Pamela: “Marie Ferdinand. She reminds me of a young Cynthia Cooper. She is an extremely athletic and talented basketball player. Her career is off to a great start, but she has yet to fully expose what she is capable of doing.”

Who is the best female basketball player you ever had to defend at any level?
Laurie: “Shannon Johnson. Lightning quick, great passer, and can pull up off the dribble and shoot—which is a rare commodity these days at all levels.”
Pamela: “Janice Lawrence from Louisiana Tech. Janice was a complete player that worked extremely hard and always came at you. She could do it all, rebound, score and defend.”

If you could play any male and female basketball player one-on-one, who would it be and why?
Laurie: “Jason Kidd of the NBA New Jersey Nets. He is so fundamentally sound, has great court awareness, and is so fun to watch. Dawn Staley of the Charlotte Sting, for the same reasons as Jason.”
Pamela: “Rasheed Wallace of the NBA Portland Trailblazers and Lucile Harris from Louisiana Tech. Rasheed can do it all when he wants to, and Lucile was my first role-model as a female basketball player. She won a national championship, as well as the fact that she was on one of the first Olympic women’s basketball teams.”

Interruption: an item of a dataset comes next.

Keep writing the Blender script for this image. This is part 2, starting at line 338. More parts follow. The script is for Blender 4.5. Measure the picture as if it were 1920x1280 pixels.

When you’re not hard at work with the Shock, how do you spend your free time?
Laurie: “Working out and conditioning with box-aerobics at my dad’s gym. Working out gives me a sense of inner-peace and it relaxes me.”
Pamela: “Spending time with my son Javale, who is a 6-5 freshman on his way to seven feet tall! He is eating me out of house and home, evidenced by his size 17 shoe! I enjoy watching him play basketball at Detroit Country Day High School and helping him with his homework.”

If you could describe yourself in one word, what would that word be?
Laurie: “Energetic.”
Pamela: “Goddess (because I am a product of God and his blessings).”

What types of grassroots efforts will you make off-the-court to help increase community awareness and boost Shock attendance?
Laurie: “Reaching out into the inner-city programs (PAL, Big Brother, Big Sister) and letting them know about the Shock’s development. I want to share that the Shock is going to be hard working, fun to watch, and that we look forward to winning the eastern conference championship.”
Pamela: “My motto is building a community of champions. I believe in order for us (Shock) to be successful, we need the community to buy in. It is a trickle down effect, if we are winning, people will want to buy in at all levels. My commitment is to the churches, high schools, and kids in the inner-city— bringing people who love the game of basketball inside The Palace.”

The million dollar question: What are your expectations for the 2003 Detroit Shock?
Laurie: “A whole new outlook for the Shock, on and off the court. With the help of the draft, we’re looking to compete and contend for the eastern conference championship.”
Pamela: “The only reason I took the job was because Bill Laimbeer told me he wants to win the eastern conference championship. I believe if you can perceive it, you can achieve it.”